Richard walked  past Elizabeth. “I will pray for you,” he said quietly as he left the garage.

“Oh, don’t bother!” she called after him, “pray for the poor man and little girl that didn’t make it!”

Elizabeth dropped the teddy bear.

Am I readable?

“You are the most normal person I have seen all day!” said my optometrist. “You aren’t someone I’d expect to see on Jerry Springer,” he added.

I thanked him for what I believe was a compliment, but honestly it made me feel sad. I almost said, “Yeah, I’m boring. I have been compared to lime jello.”

It’s true, I am normal (if normal people have virtually no friends and spend all of their time with their family and pets) and normal is boring.

If I were to write an autobiography or memoirs, the only person who’d read it is my mom. And she’d just lay a super heavy guilt trip on me for anything negative that I wrote, “I’m sorry you didn’t have many friends when you were a kid, but you never wanted to leave the house! Remember I had to bribe you to go to your soccer games? I wonder what else I could have done…”

I guess it’s good to have a snooze worthy life story, right? I’m lucky I didn’t have to overcome extreme poverty or a drug addiction. My parents love me and never locked me in a closet.

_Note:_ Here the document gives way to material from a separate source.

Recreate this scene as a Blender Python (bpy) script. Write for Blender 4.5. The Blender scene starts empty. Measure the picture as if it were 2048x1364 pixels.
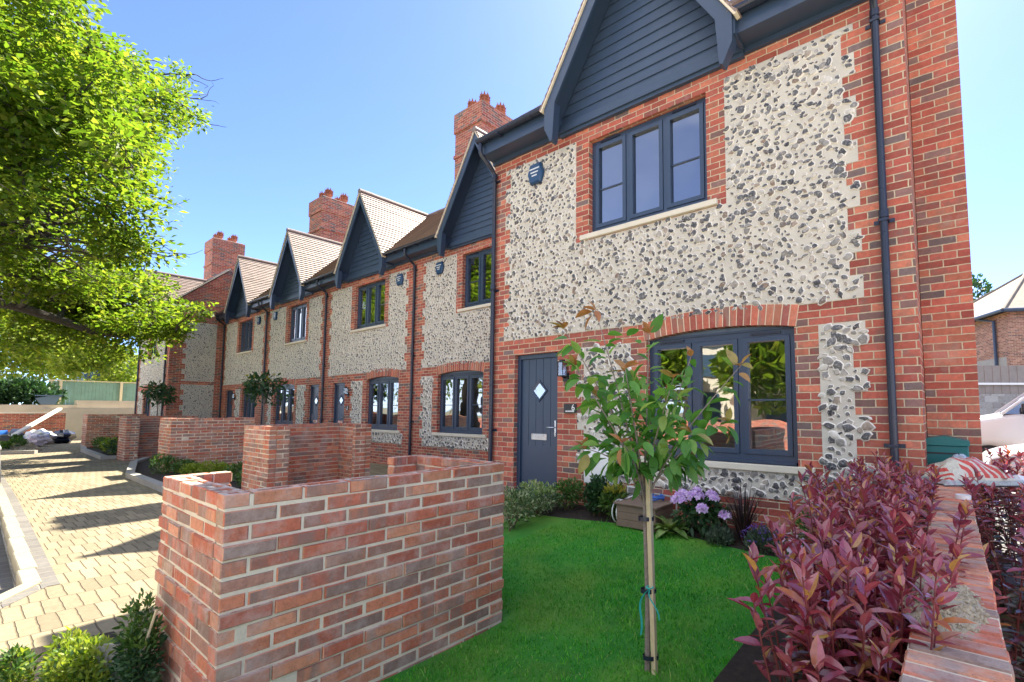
import bpy, math, random
import numpy as np
from mathutils import Matrix, Vector
R = math.radians
rng = np.random.default_rng(11)
scene = bpy.context.scene
COL = scene.collection
ORG = {}

# ------------------------------------------------------------------ objects
def tag(o, label=None, cat=None, group=None, kind=None):
    if label: o['label'] = label
    if cat: o['category'] = cat
    if group: o['group'] = group
    if kind: o['kind'] = kind
    return o

def thing(name, label, cat, loc=(0, 0, 0), group=None, rz=0.0):
    o = bpy.data.objects.new(name, None)
    COL.objects.link(o)
    o.location = loc
    o.rotation_euler = (0, 0, rz)
    o.empty_display_size = 0.2
    ORG[o.name] = np.array(loc, float) if rz == 0 else np.zeros(3)
    return tag(o, label, cat, group)

def copy_tree(o, parent=None):
    c = o.copy()
    COL.objects.link(c)
    ORG[c.name] = ORG.get(o.name, np.zeros(3))
    c.parent = parent
    for ch in list(o.children):
        copy_tree(ch, c)
    return c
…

I have had a very GOOD, NORMAL, and BORING life.

Conflict sells, but so does humor and sex. I could write about how hilariously awkward and pathetically bad I am in bed! I am sure people would love to read about that. I really can’t though, because I am awesome in bed! Or because every time I have tried to write about anything a little naughty it ends up being really lame. I suppose research and exposure to dirty magazines might help.

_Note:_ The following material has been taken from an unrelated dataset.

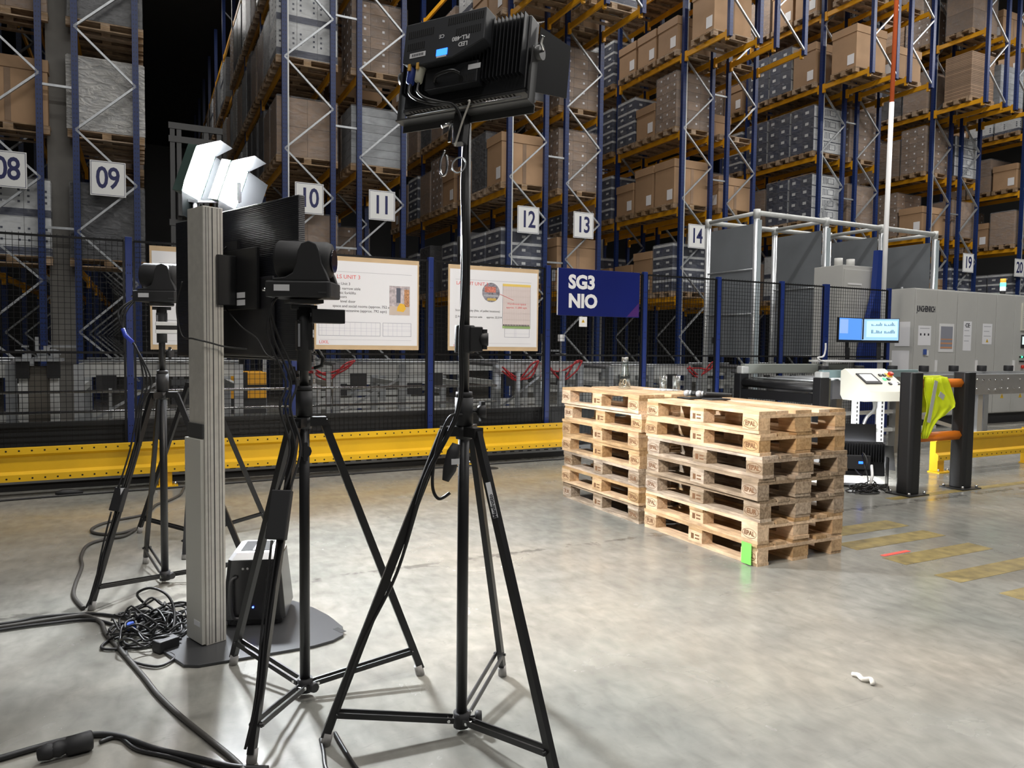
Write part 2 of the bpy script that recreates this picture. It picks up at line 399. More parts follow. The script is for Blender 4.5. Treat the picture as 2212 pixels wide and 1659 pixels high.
# ---------------------------------------------------------------- pallets
def pal_boxes():
    """(name, centre, size) of the 20 pieces of a euro pallet, long side along y, standing on z = 0"""
    out = []
    for x, wd in ((-.35, .1), (0, .145), (.35, .1)):
        out.append(('bottom_board', (x, 0, .011), (wd, 1.2, .022)))
        for y in (-.5275, 0, .5275): out.append(('block', (x, y, .061), (wd, .145, .078)))
    for y in (-.5275, 0, .5275): out.append(('cross_board', (0, y, .111), (.8, .145, .022)))
    for x, wd in ((-.3275, .145), (-.19, .1), (0, .145), (.19, .1), (.3275, .145)): out.append(('deck_board', (x, 0, .133), (wd, 1.2, .022)))
    return out
b = MB(); bs = MB()
for n, c, d in pal_boxes(): b.box(c, d)
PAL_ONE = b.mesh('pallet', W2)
_pm = {}
def pallet_parts(parent, mt, jit=0, zs=1.0):
    objs = []
    for n, c, d in pal_boxes():
        key = (n, tuple(round(v, 4) for v in d), mt.name, zs)
        if key not in _pm: _pm[key] = MB().box((0, 0, 0), (d[0], d[1], d[2]*zs)).mesh(n, mt)
        o = put(n, _pm[key], parent, (c[0]+random.uniform(-jit, jit), c[1]+random.uniform(-jit, jit), c[2]*zs))
        objs.append((n, c, o))
    return objs

# ---------------------------------------------------------------- loads
_lm = {}
def cached(key, fn):
    if key not in _lm: _lm[key] = fn()
    return _lm[key]
def lid_carton(o, w, d, h):
    """big lidded carton, w along x (depth in the rack), d along y"""
    put('body', cached(('cb', w, d, h), lambda: MB().box((0, 0, (h-.02)/2), (w-.03, d-.03, h-.02)).mesh('body', CARD)), o)
    put('lid', cached(('cl', w, d, h), lambda: MB().box((0, 0, h-.1), (w, d, .2)).mesh('lid', CARD)), o)
    put('label', cached(('lb', w), lambda: MB().box((-w/2+.01, 0, 0), (.004, .21, .26)).mesh('label', LABEL)), o, (0, -d/2+.18, .22))
    put('tape', cached(('tp', w, d, h), lambda: MB().box((0, -d/2+.012, h/2-.1), (.09, .006, h-.22)).mesh('tape', CARDD)), o)
def carton_mesh(kind, a, b, c):
    def mk():
        g = .006; m = MB().box((0, 0, c/2), (a-g, b-g, c-g))
        if kind == 'white':      # pale carton, dark band at the foot, icon row at the edge
            m.box((0, 0, c*.12), (a-g+.003, b-g+.003, c*.2), 1)
            for k in range(3):
                for s in (-1, 1): m.box((s*(a/2-.07), -b/2, c*(.4+.15*k)), (.035, .004, .035), 1)
                m.box((-a/2, -b/2+.08, c*(.4+.15*k)), (.004, .04, .035), 1)
        elif kind == 'navy':     # dark carton, white band and label
            m.box((0, 0, c*.9), (a-g+.003, b-g+.003, c*.2), 1); m.box((-a/2, 0, c*.45), (.004, b*.3, c*.18), 1); m.box((0, -b/2, c*.45), (a*.25, .004, c*.2), 1)
        elif kind == 'mixed':    # dark ends towards the aisle, white printed sides
            m.box((0, -b/2, c/2), (a-.03, .004, c-.03), 1)
            for k in range(3): m.box((-.12+.06*k, -b/2-.003, c*.55), (.02, .004, c*.6), 0)
            m.box((.15*a, -b/2-.003, c*.55), (a*.22, .004, c*.5), 0)
            m.box((.15*a, -b/2-.006, c*.55), (a*.18, .004, c*.42), 1); m.box((-a/2, .1*b, c*.5), (.004, b*.3, c*.25), 1)
        elif kind == 'label':    # dull brown carton with small white label
            m.box((-a/2, -b*.2, c*.6), (.004, b*.16, c*.22), 1); m.box((.2*a, -b/2, c*.6), (a*.13, .004, c*.2), 1)
        return m.mesh('carton', {'white': [CARDW, CARDN], 'navy': [CARDN, CARDW], 'mixed': [CARDN, CARDW], 'label': [CARDD, LABEL], 'plain': [CARDD], 'grey': [CARDG], 'black': [CARDK]}[kind])
    return cached((kind, round(a, 3), round(b, 3), round(c, 3)), mk)
def stack(o, kind, w, d, h, nx, ny, nz, wrap=None):
    a, b_, c = w/nx, d/ny, h/nz; me = carton_mesh(kind, a, b_, c)
    for i in range(nx):
        for j in range(ny):
            for k in range(nz):
                if 0 < i < nx-1 and 0 < j < ny-1: continue
                put('carton', me, o, ((i+.5)*a-w/2, (j+.5)*b_-d/2, k*c))
    if wrap:
        def mk():
            m = MB(); n = 5; x, y = w/2+.012, d/2+.012
            # film shell with a slightly gathered top edge
            pts = [(-x, -y), (x, -y), (x, y), (-x, y)]
            vs = []; fs = []
            for z, s in ((0, 1.0), (h*.5, .995), (h, 1.0), (h+.03, .96)):
                vs += [(p[0]*s, p[1]*s, z) for p in pts]
            for k in range(3):
                for t in range(4): fs.append((k*4+t, k*4+(t+1) % 4, k*4+4+(t+1) % 4, k*4+4+t))
            fs.append((12, 13, 14, 15)); m.add(vs, fs)
            return m.mesh('stretch_wrap', wrap)
        put('stretch_wrap', cached(('wr', w, d, h, wrap.name), mk), o)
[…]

Maybe I can learn to be goofy. I could get into shenanigans with my cats…

Anyways, I hate feeling boring. It makes me feel like I have no personality, no depth, no issues. Or like I am just a mindless drone.

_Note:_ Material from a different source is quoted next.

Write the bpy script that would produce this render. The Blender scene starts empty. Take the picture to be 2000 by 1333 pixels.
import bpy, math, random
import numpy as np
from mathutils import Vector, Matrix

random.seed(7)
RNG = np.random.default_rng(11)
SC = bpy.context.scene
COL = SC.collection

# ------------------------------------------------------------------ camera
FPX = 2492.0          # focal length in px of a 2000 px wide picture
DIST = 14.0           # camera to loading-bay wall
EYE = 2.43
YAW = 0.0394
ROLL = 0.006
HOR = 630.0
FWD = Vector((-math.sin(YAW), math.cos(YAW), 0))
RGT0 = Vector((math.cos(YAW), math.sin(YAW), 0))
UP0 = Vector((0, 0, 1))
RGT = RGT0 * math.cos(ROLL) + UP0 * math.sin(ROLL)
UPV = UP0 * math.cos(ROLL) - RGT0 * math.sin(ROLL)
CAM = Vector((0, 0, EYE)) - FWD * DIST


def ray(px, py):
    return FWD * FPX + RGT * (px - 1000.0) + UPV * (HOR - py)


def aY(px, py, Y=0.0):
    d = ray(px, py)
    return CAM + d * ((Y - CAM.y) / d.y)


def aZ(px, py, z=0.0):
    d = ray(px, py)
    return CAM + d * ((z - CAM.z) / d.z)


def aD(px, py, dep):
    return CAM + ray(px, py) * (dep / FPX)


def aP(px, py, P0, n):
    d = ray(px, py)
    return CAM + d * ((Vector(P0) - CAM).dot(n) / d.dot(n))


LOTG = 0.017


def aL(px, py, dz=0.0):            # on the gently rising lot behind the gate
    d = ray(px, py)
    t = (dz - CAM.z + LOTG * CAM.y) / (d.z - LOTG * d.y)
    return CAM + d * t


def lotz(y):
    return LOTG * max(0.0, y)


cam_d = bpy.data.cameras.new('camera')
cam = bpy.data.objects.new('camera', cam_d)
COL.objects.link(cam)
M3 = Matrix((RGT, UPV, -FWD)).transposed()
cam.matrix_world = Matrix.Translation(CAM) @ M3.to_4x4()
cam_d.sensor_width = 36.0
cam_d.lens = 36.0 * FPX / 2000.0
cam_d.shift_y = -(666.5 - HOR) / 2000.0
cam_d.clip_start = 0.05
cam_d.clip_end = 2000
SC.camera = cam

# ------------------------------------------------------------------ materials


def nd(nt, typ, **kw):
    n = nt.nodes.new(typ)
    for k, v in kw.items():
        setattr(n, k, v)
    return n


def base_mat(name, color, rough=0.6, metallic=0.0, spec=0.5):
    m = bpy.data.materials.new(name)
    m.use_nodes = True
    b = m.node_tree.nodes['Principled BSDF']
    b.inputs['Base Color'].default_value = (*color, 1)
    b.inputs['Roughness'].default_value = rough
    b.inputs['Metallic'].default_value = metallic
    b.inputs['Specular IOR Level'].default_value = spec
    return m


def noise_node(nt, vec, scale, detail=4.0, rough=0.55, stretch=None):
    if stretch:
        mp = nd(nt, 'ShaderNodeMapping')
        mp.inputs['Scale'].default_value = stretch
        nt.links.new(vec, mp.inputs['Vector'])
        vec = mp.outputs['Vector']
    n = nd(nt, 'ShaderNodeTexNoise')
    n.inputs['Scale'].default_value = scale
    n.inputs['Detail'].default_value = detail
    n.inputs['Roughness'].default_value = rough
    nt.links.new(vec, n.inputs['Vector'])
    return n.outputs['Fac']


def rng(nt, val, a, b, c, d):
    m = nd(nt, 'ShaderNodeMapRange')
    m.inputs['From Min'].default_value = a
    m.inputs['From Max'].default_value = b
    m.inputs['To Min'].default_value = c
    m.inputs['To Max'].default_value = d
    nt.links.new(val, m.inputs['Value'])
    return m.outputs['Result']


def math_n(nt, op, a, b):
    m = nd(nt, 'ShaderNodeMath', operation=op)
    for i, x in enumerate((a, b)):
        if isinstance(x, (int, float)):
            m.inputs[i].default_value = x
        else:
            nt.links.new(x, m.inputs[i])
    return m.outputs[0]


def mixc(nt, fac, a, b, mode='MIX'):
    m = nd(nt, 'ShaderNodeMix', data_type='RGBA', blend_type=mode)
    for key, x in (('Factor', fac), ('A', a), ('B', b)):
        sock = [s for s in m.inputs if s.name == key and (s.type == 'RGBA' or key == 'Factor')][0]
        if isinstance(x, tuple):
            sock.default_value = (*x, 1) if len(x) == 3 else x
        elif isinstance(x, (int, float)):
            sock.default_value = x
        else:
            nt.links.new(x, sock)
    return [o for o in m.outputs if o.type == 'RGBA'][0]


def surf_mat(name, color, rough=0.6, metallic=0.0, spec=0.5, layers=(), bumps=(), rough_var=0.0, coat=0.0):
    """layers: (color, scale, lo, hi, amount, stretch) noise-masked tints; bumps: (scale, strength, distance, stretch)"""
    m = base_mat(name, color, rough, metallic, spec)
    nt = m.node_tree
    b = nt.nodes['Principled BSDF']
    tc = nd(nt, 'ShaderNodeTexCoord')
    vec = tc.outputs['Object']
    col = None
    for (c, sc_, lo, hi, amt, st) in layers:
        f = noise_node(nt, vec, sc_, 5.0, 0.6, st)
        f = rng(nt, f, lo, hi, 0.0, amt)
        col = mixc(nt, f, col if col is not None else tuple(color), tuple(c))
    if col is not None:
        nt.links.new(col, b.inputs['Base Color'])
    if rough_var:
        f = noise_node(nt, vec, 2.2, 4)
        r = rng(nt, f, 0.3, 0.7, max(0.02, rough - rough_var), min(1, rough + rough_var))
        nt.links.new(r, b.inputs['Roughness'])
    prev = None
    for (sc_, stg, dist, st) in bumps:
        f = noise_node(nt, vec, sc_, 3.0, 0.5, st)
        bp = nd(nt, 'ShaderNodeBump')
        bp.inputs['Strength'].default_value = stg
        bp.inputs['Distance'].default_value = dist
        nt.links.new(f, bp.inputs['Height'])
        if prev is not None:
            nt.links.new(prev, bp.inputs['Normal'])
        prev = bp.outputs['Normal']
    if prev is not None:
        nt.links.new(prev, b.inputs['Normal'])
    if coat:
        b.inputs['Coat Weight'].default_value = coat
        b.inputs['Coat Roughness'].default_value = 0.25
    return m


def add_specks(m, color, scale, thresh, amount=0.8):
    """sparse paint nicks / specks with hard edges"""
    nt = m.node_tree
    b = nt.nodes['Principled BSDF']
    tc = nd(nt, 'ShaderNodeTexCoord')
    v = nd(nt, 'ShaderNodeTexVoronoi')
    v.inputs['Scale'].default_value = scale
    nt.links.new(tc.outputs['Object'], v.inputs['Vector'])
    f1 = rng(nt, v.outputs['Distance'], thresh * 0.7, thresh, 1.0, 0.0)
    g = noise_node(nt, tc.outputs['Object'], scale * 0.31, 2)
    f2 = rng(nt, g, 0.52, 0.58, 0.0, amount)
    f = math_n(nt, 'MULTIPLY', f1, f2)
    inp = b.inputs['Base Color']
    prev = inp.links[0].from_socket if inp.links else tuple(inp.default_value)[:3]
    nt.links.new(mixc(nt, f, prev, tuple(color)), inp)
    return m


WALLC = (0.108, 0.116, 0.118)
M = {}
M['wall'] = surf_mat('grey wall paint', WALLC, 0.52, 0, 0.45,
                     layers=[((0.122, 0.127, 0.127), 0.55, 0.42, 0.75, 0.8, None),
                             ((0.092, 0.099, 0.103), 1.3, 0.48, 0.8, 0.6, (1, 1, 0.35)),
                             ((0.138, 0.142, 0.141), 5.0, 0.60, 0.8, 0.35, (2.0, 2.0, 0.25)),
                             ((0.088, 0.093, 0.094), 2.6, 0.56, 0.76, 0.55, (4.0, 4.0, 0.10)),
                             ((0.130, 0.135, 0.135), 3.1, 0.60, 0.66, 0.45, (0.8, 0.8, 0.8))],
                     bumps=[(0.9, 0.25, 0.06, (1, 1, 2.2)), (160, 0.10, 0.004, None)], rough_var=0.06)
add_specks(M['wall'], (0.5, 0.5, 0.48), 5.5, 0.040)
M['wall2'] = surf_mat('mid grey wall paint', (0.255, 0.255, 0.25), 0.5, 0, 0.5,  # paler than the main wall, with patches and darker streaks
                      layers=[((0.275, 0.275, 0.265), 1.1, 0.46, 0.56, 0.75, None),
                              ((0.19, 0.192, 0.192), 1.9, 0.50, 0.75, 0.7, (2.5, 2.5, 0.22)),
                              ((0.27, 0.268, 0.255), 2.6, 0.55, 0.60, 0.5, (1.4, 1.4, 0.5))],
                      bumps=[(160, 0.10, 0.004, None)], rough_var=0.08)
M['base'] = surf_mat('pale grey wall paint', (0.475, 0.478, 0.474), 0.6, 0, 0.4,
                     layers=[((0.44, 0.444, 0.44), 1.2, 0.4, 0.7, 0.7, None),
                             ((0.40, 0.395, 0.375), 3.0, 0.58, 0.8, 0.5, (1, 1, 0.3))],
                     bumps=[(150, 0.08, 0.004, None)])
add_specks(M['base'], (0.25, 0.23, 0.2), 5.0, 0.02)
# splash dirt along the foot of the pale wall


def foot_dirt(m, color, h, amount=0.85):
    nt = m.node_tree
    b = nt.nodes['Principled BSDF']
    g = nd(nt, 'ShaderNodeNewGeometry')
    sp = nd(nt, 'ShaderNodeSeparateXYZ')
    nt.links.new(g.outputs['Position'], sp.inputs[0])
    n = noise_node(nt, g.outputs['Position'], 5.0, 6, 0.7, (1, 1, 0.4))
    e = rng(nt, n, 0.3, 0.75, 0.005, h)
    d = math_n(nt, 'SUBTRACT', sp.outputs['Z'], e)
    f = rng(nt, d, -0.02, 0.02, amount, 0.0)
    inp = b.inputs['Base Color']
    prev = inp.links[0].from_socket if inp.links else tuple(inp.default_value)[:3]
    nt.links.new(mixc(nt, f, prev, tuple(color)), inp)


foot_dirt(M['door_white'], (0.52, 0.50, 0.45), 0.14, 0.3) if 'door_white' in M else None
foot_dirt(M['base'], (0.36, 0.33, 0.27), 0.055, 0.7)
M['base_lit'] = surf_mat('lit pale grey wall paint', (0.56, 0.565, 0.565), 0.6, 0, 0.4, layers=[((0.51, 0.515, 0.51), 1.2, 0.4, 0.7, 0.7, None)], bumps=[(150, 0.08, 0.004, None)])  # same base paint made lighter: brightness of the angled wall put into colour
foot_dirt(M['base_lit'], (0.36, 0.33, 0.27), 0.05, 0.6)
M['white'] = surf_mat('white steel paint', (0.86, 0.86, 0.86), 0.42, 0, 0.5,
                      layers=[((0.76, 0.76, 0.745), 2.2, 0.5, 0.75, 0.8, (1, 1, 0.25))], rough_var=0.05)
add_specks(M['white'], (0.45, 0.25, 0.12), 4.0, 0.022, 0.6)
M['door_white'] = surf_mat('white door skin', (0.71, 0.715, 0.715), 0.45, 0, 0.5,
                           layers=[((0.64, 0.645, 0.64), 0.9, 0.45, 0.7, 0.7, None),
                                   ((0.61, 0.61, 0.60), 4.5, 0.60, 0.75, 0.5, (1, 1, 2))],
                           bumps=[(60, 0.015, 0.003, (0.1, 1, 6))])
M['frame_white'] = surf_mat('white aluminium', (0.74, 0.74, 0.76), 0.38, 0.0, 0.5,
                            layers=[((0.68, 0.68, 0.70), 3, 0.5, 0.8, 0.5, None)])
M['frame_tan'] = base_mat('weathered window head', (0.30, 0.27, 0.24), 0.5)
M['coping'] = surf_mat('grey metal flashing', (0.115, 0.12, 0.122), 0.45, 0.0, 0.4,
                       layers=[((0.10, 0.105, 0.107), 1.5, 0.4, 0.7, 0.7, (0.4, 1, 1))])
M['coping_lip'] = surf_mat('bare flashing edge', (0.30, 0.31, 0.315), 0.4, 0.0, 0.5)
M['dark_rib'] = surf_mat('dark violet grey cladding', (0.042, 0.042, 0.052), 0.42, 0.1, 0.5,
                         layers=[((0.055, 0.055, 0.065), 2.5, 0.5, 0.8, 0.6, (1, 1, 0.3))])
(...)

All of my friends (just too many to even name) were always so different from me. They were outgoing and often a little obnoxious. Actually very obnoxious. I couldn’t really be friends with a quiet person. Which makes me realize that I would never have been friends with me. And that is a shame because I am a DAMN GOOD LISTENER!!!

I am getting to the point in my life where I have to start finally appreciating the good qualities that I have. I am a mom now, and I think modeling good self-esteem is an important thing for parents to do. So I am going to try really hard to gulp love myself. And why shouldn’t I? Lime jello is pretty good…

Writing

You know how you hate the way your voice sounds when you hear it on a recording? That is how I feel about my writing.

Things sound pretty good in my head, but once I write everything out…it sounds awful. Awful in a cover my ears and cringe kind of way. And it isn’t just because I am hearing my voice when I read it. My internal voice is rather soothing.

Is it my overwhelming self-doubt that makes my own writing sound so terrible? Is it that I am so introverted that expressing my thoughts and feelings will always feel like a horrible mistake to me?

The only person I know who reads my writing is my husband. There are a few reasons I subject him to this torture. One is that I am compulsively open with him, I bare my soul to him on the regular. Another is that I need to hear him say something positive and encouraging because he honestly does give me hope. I think I also share my writing with him because a big part of me wants to be heard by the masses, but he is the only person I am brave enough to be vulnerable with.

I once had a short story published in a little magazine (which does not pay its freelance writers). My husband ordered several copies of the issue (so different family members could have a keepsake) and actually framed my story! It was very sweet and supportive, and I tore him a new one when I found out. I have never shown anyone else the magazine, and the frame is still bubble wrapped and hiding in a closet.

One of my goals is to get enough self-confidence to hang that fucking frame up in our home office. It’s a sad little goal, but I hope to reach it soon.

Waiting

I feel as though, in every stage of my life, I am waiting for the next big change.

When I was single, I was waiting to find someone. When I found someone, I was waiting to be in love. When we were in love, I was waiting to be married, and so forth.

Is it human nature to go through life this way? I don’t want to say that I’m never satisfied, but I always feel like things are going to be better…in the future.

Does this keep me from fully embracing and enjoying the present? And what happens when my life is winding down and all the big stuff is behind me? Will I just be waiting for death? Or am I so set on looking towards the future because I am afraid. Afraid that TODAY is the best it will ever be? But what would be so terrible about that? That today will end, it will be replaced by tomorrow, and I don’t want tomorrow to be worse.

I am obsessed with my life getting consistently better…like I’m an iPod or something.

Can’t I just sit back and ENJOY things! APPRECIATE what I have!!!? No.

Sometimes I do. When I step back and consider my life I am aware of how lucky I am. That is when I am at my happiest.

I just find it hard to be in the moment or appreciative more than .5% of the time.

My blog

Dear Blog,

I have never been a huge fan of blogs or online diary sites or social media. In my experience, people share more than they would in person, as if it matters that people can’t actually see you when you post things on line. The things you put on line don’t just affect your “internet life” they affect your real life. I have certainly put things on line that I now regret, but oh well! Plus, I hate it when you are out with your friends and they are to busy fucking around on their phones to pay attention to you.

So why have I created a blog when I do not like them?

It is simple, I want to be a freelance writer. The experience I get writing in a blog will be valuable to me, and bloggers get freelance writing jobs.